> **What the task asks**: What is wanted is an exact restatement of the lines from the one with "Build this scene" through the one with "S = bpy.context.scene", both included, and of no other lines.

#### Material shown ####

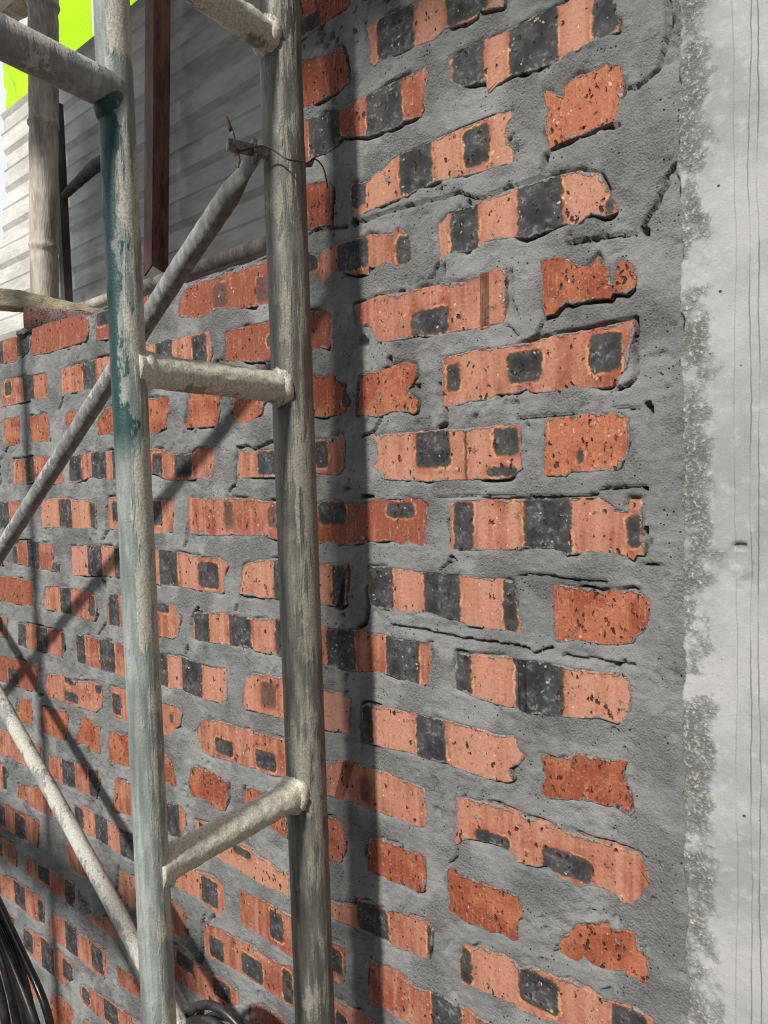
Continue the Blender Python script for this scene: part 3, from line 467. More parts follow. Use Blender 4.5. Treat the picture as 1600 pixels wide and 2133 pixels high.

####
#### Material shown ####

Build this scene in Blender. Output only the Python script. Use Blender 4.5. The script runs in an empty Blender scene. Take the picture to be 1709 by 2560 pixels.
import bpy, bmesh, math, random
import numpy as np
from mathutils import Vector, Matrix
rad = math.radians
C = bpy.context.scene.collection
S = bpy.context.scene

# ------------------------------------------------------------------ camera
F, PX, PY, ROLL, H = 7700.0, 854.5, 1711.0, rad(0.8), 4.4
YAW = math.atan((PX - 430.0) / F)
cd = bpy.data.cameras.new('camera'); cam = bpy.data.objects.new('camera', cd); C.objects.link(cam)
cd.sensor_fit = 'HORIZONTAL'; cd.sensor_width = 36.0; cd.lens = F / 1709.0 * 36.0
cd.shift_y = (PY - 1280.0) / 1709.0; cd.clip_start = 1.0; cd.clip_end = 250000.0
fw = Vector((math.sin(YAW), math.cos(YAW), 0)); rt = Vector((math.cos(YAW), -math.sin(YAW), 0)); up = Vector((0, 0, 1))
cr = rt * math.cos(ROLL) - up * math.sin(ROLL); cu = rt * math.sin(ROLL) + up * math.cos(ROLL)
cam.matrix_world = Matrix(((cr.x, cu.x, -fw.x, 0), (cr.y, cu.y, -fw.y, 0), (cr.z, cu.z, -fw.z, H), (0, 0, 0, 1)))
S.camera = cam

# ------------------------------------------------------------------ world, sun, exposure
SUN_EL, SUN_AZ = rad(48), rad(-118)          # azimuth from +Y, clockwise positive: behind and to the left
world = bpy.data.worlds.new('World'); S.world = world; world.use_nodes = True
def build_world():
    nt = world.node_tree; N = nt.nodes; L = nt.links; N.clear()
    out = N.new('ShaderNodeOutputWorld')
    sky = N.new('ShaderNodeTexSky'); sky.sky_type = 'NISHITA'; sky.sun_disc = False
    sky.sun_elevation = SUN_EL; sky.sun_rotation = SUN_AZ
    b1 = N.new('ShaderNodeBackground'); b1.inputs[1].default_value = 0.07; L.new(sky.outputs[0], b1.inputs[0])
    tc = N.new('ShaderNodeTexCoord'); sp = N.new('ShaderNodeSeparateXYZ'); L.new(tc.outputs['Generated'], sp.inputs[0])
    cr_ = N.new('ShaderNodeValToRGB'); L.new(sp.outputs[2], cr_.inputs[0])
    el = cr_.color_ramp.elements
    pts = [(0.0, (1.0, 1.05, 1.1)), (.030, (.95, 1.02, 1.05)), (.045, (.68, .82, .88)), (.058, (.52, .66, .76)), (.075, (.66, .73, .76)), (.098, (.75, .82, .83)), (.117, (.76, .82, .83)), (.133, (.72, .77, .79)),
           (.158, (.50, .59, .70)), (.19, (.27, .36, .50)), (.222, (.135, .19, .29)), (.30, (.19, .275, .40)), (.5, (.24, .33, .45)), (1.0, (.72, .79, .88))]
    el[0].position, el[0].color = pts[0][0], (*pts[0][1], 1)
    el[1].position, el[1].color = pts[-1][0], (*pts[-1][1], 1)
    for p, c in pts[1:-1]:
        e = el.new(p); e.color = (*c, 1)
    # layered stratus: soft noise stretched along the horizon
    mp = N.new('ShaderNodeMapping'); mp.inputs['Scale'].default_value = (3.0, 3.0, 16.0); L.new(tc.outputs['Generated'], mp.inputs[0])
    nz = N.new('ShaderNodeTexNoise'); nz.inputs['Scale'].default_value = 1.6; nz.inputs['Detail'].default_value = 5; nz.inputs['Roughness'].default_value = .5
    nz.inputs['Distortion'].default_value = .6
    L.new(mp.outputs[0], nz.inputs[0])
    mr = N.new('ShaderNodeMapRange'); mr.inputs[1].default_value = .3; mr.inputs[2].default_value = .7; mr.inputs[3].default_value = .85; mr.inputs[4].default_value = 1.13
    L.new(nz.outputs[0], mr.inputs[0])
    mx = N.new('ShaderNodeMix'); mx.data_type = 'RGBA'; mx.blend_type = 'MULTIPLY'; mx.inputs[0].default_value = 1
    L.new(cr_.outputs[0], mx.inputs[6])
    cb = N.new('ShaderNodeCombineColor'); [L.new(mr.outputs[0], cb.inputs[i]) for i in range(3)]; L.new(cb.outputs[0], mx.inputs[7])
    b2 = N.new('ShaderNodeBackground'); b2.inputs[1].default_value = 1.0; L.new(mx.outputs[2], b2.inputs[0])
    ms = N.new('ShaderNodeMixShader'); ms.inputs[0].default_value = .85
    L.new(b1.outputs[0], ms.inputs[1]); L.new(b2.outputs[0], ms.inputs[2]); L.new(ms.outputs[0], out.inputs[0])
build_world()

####

> **Output**:
Build this scene in Blender. Output only the Python script. Use Blender 4.5. The script runs in an empty Blender scene. Take the picture to be 1709 by 2560 pixels.
import bpy, bmesh, math, random
import numpy as np
from mathutils import Vector, Matrix
rad = math.radians
C = bpy.context.scene.collection
S = bpy.context.scene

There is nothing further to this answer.